AZİZ NESİN HAKLIYDI!

AZİZ NESİN HAKLIYDI!

Karayollarındaki vahşet -ki kaza vs demek doğru değildir- karşısında hemen herkes acz beyan ediyor. “Her türlü yasayı çıkardık, cezaları ağırlaştırdık, ama kazalara engel olamıyoruz” yakınması, hemen her ilgili ve yetkilinin ağzındadır.

Bu vahşetle ilgili yalın gerçekler şunlardır:

  1. İnsanlarımızın -pek büyük çoğunluğu- kıt kaynakları kullanma saygısına sahip değildir ve ilkel bir bencillikle birbirinin haklarını çiğnemektedir. Yollar da -özellikle yoğun trafik halinde- bir kıt kaynak olduğu için, bu “saygısızlığa dayalı hak çiğneme” olgusu sık sık, yaralanma veya ölümle zonuçlanan “fiziki saldırı”lara dönüşmektedir.

  2. Sorunları “anlama” ve buna göre “çözümler geliştirme” durumunda olanlar, ancak basit, somut ve birinci dereceden sorunları kavrayabilmektedirler.

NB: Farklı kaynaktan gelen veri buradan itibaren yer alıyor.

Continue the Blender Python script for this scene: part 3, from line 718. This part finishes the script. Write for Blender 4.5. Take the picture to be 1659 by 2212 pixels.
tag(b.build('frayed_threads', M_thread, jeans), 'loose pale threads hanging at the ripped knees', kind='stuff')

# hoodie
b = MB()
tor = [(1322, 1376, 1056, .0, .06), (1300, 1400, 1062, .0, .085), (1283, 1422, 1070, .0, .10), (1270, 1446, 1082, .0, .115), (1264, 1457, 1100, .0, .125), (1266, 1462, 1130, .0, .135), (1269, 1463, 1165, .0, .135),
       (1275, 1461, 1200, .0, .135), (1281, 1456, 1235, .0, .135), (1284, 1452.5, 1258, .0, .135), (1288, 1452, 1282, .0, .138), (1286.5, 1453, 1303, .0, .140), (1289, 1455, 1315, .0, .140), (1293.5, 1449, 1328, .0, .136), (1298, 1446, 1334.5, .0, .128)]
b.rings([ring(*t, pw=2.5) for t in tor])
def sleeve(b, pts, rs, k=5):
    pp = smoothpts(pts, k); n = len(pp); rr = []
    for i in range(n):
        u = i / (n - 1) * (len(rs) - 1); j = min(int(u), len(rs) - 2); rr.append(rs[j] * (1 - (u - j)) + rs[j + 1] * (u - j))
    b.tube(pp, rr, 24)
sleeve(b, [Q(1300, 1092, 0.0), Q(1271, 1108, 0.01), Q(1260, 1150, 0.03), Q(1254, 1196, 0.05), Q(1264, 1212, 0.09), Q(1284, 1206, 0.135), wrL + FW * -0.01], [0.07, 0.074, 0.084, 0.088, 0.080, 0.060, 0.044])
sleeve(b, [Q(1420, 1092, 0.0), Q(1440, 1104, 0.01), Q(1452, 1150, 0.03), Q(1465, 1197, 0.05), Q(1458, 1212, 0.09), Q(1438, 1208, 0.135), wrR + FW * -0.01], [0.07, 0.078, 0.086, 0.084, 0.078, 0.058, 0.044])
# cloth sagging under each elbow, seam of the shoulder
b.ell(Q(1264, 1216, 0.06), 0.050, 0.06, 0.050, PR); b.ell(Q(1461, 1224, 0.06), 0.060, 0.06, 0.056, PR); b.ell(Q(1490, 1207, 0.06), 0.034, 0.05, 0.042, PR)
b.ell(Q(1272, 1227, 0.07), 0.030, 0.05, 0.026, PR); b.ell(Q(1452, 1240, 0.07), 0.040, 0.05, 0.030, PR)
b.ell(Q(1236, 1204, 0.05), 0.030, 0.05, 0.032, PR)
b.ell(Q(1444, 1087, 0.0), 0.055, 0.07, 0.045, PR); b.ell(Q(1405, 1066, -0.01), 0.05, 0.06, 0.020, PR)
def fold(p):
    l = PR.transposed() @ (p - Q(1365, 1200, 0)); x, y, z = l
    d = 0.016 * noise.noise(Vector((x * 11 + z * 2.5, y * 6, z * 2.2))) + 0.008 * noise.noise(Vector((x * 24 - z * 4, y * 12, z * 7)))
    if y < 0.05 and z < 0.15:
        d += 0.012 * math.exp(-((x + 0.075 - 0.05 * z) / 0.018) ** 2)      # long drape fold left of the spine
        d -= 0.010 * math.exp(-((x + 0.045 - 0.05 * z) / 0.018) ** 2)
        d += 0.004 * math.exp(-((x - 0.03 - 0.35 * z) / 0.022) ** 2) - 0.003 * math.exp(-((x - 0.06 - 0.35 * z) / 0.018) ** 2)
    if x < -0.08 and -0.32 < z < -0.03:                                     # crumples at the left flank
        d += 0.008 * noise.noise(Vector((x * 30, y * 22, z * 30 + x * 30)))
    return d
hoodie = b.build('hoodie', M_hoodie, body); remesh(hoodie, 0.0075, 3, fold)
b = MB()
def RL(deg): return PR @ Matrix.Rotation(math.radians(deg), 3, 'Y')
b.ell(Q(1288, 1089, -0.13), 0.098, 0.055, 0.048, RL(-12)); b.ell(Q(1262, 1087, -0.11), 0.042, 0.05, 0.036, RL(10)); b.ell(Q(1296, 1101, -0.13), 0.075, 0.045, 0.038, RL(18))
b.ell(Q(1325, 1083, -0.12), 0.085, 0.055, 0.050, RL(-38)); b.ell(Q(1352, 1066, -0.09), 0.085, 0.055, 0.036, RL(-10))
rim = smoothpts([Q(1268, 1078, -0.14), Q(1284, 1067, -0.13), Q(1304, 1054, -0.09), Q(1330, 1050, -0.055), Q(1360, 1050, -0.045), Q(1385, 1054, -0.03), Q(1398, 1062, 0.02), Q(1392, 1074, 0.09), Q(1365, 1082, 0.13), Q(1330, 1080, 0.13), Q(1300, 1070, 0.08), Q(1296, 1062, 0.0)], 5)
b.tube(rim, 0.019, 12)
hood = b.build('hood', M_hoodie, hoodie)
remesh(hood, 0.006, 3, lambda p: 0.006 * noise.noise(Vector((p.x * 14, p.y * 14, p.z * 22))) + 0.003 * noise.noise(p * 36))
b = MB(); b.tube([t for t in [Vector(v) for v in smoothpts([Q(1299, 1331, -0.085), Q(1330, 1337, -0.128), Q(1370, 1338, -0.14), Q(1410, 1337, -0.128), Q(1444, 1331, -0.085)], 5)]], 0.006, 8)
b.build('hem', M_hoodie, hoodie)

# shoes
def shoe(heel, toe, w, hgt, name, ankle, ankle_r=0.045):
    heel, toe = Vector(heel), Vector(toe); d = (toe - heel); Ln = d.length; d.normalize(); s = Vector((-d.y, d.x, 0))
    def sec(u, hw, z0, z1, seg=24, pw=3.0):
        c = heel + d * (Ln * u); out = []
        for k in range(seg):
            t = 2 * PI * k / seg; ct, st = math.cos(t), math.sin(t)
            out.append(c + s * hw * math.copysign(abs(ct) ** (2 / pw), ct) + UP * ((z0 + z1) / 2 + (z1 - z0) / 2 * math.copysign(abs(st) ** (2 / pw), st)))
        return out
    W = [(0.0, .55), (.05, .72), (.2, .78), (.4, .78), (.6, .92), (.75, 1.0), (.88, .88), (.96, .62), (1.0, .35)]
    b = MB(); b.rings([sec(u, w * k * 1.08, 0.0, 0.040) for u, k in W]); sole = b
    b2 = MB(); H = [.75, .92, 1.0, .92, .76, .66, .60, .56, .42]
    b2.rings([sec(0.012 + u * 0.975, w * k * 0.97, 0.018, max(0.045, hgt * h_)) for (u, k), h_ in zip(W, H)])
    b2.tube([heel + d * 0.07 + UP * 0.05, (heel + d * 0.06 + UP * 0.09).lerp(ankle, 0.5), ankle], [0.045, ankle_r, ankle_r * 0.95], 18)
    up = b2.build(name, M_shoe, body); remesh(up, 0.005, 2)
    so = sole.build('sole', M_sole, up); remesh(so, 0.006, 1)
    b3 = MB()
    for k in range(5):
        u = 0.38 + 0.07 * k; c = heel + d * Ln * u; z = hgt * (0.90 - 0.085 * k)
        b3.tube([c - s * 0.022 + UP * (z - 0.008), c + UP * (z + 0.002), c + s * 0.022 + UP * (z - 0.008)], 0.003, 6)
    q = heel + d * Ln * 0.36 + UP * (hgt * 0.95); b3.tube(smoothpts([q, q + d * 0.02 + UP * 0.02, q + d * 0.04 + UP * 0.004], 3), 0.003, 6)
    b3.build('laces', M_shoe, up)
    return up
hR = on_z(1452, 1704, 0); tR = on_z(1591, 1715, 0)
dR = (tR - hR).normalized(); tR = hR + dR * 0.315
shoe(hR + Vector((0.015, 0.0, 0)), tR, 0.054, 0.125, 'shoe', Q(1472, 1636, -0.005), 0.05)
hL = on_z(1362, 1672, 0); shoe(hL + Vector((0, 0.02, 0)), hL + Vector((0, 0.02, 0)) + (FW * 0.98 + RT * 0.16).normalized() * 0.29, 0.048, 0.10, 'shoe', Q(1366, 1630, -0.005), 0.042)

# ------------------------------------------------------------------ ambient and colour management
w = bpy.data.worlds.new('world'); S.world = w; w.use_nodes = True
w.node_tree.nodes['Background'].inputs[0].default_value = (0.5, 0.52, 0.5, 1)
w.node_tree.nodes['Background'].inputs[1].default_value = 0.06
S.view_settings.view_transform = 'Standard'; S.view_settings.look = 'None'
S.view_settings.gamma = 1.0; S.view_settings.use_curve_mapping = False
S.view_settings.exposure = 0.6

Daha da kötüsü, tek doğrulu düşünce biçimleri nedeniyle ortak akla da kapalıdırlar.

Uzun süre boyunca üremiş bulunan ikinci, üçüncü, ilh. dereceden sorunlar ise ancak, adına “sorun kimyası” denilebilecek bir yaklaşımla anlaşılabilir.

  1. Çok sayıda kuralsız sürücünün hatalarının, sayıca az, nitelikce yetersiz, hem de işini doğru yapma imkanına, bir ölçüde de hevesine sahip olmayan trafik polisince düzeltilmesi gibi imkansız bir çözümde ısrar edilmektedir.

Halbuki, yaygın kural ihlalleri trafikteki vahşetin bir numaralı nedenidir ve bunu önlemenin en etkin yollarından biri yaygın bir şikayet sistemi’dir.

Alo 154 gibi gayri ciddi, şikayet takibinin mümkün olmadığı bir göstermelik önlem yerine, doğrudan vatandaş inisiyatifine dayalı, gerektiğinde şikayeti ciddiye almayan kamu görevlisi hakkında suç duyurusu yapıp dava açabilecek imkanlara sahip bir girişim gerekmektedir.

  1. Kural ihlalleri o denli yaygındır ki çoğu kimse nezdinde bu doğal hale gelmiştir. Kural ihlallerini bir “toplumsal ayıp” haline getirmek için “sorumlu sürücü” sistemi denilebilecek ve “tek yanlı olarak kurallara uyma taahhüdü” demek olan bir sistemi, vatandaşlar olarak örgütlüyebilmeliyiz.

  2. Trafik vahşeti olaylarında hukuk sisteminin işletilmesini sağlamak ve bu yolla caydırıcılık sağlamak durumunda olanların büyük çoğunluğu, olayların neredeyse tamamının trafik kazası tanımına girmediğini idrak edememektedir.

Bu olayların ya taammüden adam öldürme girişimi, ya ruhsal sağlığı bozuk kişilerin araç kullanması ya da basit mekanik ve fizik bilgisinden yoksul cahil insanların eylemleri olduğu yargısına varamamakta, sürekli olarak yasaların yetersizliğinden yakınmaktadırlar.

Bu basit gerçekleri göremeyip, önlem olarak yol kenarına suntadan kesilme polis otosu maketi koyup, üzerine de fırfırlı lamba takarak bunu etkinleştirmek (!) gibi zavallılıklarla vakit geçirmek yerine;

  • “yurttaş şikayet sistemi” ni ve

  • “tek yanlı taahhütler yoluyla kuralsızlığın bir toplumsal ayıp haline getirilmesi” ni gerçekleştirebilmeliyiz.

Bunların nasıl gerçekleştirilebilecekleri hakkında onlarca soru üretilebilir ya da uygulanmaları sırasında doğabilecek kimi sorunlar öne sürülebilir.

Burada mesele, yukardaki 5 noktada tereddüt olup olmadığıdır. Bunlar üzerinde görüş birliğine varıldığında, her sorun için önlemler geliştirilebilir.

“Kuralları çiğneyenler” kadar cesarete sahip olamayan “kural çiğnemeyenler”in, bu vahşet içinde “çiğnenmeleri” pek kayıp sayılmamalıdır.